Thursday, July 28, 2016

One is not the Loneliest Number

I am approaching my one year anniversary of being divorced.  It is not something to celebrate in the truest sense and yet, it is.  I think about where I was one year ago and I can see how I have evolved and grown.  The work is not done by far and the roller coaster ride continues, but it is better than it was.  I tend to get wrapped up in the day to day and I don’t realize the tiniest of baby steps taken on a daily basis have started to accumulate.  It’s hard to look back a year, even two years ago and believe I made it through.  But I did.  And I continue to.

A big priority for me personally these days is being ok with being alone.  For a lot of people, when you end a marriage or relationship, the overwhelming urge is to replace the person you lost with someone else right away.  I’ve seen it happen time and again.  I felt the urge myself - to immediately run out and find someone who would make me feel worthwhile, beautiful, interesting and important again.  I got on all the dating sites, tried to find someone, got depressed with what was out there and despaired that I would never feel worthwhile again.  I tried Meetup groups, trying to find friends, men, anything that would help the loneliness, the loss.  But ever so slowly, in such small ways that it was barely noticeable, I started to back off, to not feel the panic, the urgency, to fill the space in my life.  I was content to sit with myself, to spend time alone, to enjoy my own company.  I go to movies alone, I read alone, I watch TV alone, I sit in coffeehouses alone, I even travel alone.  I just did my first solo trip and have planned another one, longer this time, for September.  I am not a hermit and spend lots of time with my daughter, my book club ladies and some people at work.  I even had my first date in over 17 years a few weeks ago.  The man was very nice and wanted to see me again.  But I wasn’t feeling it.  Instead of grabbing on to a man to make me feel good about myself, even if I wasn’t interested, I let him down politely and easily.  I’ve realized that I want people in my life that add something to it, not people that fill holes I have in myself.  I am ever so slowly coming to accept that I am ok, just as I am.  I don’t need other people to tell me that or make me feel it.  I have to love and accept myself in order to have healthy relationships going forward.  The longer I am alone, the more at peace I am with being that way.  Someone is going to have to be pretty amazing to have me add them to my life and I am ok if that never happens for me again.  I have a life to lead that is more than just a romantic relationship.  There is so much more for me to do, to see, to be. 
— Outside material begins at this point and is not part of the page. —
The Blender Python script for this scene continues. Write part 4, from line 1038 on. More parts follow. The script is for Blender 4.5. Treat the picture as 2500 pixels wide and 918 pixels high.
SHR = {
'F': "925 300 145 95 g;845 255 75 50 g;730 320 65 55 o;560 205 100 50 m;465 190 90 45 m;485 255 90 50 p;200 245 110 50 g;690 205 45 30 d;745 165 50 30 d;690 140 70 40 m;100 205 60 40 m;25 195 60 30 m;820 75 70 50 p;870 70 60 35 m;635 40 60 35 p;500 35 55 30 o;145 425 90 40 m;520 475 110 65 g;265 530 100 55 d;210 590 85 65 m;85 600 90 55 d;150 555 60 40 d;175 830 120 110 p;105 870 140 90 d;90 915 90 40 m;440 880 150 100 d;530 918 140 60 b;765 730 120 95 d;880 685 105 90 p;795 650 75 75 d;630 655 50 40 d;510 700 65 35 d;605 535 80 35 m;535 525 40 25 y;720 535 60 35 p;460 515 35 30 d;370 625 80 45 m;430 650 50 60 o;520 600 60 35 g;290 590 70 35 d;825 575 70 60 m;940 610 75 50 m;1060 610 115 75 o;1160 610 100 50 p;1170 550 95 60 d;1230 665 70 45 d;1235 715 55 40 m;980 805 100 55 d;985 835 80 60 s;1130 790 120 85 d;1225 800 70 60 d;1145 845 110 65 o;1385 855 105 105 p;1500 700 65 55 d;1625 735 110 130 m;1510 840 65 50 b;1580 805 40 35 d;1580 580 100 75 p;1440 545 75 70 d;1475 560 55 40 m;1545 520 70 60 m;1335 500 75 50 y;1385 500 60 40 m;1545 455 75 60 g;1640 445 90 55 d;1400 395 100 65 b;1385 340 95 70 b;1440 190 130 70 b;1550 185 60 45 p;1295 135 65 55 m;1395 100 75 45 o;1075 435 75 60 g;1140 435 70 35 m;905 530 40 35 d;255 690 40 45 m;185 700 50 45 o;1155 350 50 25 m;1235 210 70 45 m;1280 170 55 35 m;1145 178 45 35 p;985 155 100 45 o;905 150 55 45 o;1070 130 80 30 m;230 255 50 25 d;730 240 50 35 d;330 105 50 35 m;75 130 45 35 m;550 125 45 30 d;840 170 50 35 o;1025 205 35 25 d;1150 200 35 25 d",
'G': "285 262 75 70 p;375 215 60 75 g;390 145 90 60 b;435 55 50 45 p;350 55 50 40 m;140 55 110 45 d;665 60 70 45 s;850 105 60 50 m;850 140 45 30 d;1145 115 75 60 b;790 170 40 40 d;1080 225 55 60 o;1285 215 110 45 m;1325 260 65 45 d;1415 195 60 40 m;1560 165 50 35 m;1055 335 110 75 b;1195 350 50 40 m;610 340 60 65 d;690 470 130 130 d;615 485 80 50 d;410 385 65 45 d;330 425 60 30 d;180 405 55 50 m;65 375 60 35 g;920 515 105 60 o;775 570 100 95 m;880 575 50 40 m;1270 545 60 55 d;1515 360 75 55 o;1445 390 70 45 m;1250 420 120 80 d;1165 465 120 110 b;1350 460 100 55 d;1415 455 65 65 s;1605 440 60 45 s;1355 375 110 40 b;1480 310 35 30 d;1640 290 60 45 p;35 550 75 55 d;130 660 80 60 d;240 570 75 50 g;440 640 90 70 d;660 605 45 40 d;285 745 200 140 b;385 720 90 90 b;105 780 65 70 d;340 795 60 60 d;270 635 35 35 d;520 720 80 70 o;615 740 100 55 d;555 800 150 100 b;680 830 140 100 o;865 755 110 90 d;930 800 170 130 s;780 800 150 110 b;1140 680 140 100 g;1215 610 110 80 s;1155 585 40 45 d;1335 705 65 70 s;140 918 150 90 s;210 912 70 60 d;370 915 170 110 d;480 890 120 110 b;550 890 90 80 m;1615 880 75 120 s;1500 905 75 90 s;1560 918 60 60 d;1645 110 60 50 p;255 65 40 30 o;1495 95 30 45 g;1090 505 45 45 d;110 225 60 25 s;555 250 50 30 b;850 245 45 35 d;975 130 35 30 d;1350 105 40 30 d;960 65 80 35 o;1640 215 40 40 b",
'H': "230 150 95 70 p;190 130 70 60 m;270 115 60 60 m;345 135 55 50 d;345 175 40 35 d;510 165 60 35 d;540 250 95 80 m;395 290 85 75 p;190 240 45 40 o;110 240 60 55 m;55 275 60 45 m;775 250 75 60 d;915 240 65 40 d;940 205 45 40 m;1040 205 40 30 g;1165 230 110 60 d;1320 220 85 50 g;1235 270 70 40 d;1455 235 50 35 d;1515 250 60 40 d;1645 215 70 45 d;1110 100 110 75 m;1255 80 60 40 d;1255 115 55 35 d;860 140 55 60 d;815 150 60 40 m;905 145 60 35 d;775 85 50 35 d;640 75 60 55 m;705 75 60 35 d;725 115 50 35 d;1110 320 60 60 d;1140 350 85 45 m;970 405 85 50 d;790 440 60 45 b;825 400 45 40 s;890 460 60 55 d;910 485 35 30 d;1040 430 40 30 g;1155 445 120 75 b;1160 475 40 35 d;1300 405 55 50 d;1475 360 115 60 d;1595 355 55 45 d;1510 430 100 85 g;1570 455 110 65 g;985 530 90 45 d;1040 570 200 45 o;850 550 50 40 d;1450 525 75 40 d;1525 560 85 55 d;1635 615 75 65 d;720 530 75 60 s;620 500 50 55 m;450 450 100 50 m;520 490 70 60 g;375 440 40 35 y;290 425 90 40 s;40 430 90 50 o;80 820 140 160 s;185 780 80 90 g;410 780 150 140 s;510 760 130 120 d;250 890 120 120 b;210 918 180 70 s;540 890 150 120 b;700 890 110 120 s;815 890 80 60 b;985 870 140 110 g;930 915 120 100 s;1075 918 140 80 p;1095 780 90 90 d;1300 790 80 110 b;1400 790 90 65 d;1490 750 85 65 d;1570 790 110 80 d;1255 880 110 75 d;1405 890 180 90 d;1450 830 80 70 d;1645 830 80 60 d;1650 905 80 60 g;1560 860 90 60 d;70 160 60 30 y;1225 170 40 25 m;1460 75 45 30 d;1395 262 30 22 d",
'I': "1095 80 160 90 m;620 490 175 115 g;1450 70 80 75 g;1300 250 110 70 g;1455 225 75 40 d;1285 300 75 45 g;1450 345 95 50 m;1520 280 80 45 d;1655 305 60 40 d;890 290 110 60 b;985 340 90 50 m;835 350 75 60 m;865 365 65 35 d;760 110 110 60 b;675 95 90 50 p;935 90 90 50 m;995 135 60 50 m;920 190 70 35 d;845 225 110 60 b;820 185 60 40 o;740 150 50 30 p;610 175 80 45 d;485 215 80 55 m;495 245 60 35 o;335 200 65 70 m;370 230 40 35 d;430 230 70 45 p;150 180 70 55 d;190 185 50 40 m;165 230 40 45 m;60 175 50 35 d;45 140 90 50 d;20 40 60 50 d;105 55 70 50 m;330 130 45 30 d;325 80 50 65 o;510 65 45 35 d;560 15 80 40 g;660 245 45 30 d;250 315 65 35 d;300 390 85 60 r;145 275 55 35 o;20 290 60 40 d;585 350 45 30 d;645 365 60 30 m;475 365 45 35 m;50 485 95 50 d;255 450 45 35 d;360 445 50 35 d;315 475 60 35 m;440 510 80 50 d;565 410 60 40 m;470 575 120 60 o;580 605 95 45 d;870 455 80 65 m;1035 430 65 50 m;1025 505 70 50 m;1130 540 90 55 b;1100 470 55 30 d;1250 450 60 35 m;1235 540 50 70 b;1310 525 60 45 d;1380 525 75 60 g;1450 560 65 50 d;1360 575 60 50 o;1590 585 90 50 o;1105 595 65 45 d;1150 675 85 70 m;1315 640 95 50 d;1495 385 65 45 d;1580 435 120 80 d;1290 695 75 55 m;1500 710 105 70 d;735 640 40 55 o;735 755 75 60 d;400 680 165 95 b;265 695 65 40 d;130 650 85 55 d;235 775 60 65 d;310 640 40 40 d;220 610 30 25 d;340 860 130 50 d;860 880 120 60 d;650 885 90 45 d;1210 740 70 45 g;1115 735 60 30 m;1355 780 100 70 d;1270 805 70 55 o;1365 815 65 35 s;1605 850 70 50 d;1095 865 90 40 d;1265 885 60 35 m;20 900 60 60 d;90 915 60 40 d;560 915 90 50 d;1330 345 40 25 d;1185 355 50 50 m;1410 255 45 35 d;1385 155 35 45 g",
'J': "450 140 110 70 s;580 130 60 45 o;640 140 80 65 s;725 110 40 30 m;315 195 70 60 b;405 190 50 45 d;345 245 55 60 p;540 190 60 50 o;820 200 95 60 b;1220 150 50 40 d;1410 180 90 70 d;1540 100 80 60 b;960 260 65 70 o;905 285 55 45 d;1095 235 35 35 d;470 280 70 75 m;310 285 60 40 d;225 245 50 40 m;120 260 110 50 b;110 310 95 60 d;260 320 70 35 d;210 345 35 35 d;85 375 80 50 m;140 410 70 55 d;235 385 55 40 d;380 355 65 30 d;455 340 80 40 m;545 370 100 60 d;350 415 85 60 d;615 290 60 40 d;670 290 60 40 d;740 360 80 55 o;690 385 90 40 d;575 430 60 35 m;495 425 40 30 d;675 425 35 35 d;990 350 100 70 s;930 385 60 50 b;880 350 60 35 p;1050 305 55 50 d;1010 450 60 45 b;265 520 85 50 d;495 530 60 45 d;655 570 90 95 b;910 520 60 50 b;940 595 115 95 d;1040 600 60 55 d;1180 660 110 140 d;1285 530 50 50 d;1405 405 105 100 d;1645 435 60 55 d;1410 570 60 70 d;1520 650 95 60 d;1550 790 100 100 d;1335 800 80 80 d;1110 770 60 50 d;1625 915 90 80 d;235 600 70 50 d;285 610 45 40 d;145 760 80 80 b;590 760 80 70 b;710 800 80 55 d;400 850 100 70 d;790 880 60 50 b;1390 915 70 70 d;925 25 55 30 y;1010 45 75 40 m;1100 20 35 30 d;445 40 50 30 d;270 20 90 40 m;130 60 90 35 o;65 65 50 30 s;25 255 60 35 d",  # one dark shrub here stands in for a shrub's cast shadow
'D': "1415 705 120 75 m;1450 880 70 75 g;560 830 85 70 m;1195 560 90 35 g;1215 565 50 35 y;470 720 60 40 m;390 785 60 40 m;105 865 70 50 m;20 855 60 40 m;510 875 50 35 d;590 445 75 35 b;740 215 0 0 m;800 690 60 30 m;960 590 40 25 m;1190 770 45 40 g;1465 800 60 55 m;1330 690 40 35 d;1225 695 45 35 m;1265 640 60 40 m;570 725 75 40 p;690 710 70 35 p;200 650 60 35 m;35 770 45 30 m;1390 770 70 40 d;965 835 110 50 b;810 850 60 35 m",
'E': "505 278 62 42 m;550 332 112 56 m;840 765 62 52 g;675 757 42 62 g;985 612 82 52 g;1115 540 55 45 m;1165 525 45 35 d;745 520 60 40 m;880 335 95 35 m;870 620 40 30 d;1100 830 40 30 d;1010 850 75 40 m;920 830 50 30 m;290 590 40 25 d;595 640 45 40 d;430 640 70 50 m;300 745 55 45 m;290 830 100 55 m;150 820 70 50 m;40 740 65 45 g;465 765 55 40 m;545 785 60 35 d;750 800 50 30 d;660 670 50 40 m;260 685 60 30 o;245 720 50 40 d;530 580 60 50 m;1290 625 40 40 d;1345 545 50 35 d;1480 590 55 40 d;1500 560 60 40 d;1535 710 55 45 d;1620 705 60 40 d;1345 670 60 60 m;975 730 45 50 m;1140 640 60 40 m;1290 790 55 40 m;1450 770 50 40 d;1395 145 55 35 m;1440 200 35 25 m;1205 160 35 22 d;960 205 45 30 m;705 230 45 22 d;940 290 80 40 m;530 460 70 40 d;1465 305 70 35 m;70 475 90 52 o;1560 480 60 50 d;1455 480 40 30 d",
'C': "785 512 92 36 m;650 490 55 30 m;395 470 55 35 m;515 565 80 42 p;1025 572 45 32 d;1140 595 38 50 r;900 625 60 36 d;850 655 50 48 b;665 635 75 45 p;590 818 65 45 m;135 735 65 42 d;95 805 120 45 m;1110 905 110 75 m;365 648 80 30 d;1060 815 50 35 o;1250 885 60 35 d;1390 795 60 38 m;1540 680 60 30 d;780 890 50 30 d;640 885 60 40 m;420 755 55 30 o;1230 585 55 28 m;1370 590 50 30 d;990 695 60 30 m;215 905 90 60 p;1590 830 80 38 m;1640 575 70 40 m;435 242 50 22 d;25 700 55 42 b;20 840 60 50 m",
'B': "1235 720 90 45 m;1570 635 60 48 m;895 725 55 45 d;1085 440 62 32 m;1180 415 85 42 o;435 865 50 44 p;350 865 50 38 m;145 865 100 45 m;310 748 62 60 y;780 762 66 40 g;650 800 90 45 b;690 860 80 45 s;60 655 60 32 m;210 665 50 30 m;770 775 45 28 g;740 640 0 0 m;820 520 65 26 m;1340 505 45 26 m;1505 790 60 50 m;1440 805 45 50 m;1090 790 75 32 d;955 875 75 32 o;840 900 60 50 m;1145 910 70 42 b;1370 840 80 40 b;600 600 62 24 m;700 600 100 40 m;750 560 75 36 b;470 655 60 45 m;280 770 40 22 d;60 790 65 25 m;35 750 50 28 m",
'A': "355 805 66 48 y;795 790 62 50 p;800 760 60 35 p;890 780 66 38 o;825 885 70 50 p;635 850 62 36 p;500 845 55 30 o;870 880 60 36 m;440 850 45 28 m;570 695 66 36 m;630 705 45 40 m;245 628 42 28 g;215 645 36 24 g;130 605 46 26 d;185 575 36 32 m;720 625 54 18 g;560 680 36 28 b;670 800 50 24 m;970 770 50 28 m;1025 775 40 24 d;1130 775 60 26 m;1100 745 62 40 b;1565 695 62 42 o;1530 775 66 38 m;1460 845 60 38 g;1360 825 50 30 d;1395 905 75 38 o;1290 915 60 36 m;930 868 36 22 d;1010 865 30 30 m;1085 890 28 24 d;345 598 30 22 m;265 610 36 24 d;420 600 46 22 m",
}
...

I am far from perfect at this and it is all very much a work in progress.  I am still terrified of doing certain things and try to talk myself out of doing them.  I am a coward just as many days as I am brave.  But I am fighting, every day, to make a new life, a better one.  There is a quote from Carl Jung that explains this journey perfectly: “The most terrifying thing is to accept oneself completely.”  I am perpetually terrified, but still in the arena, fighting this fight, to be me and to be proud of who that woman is.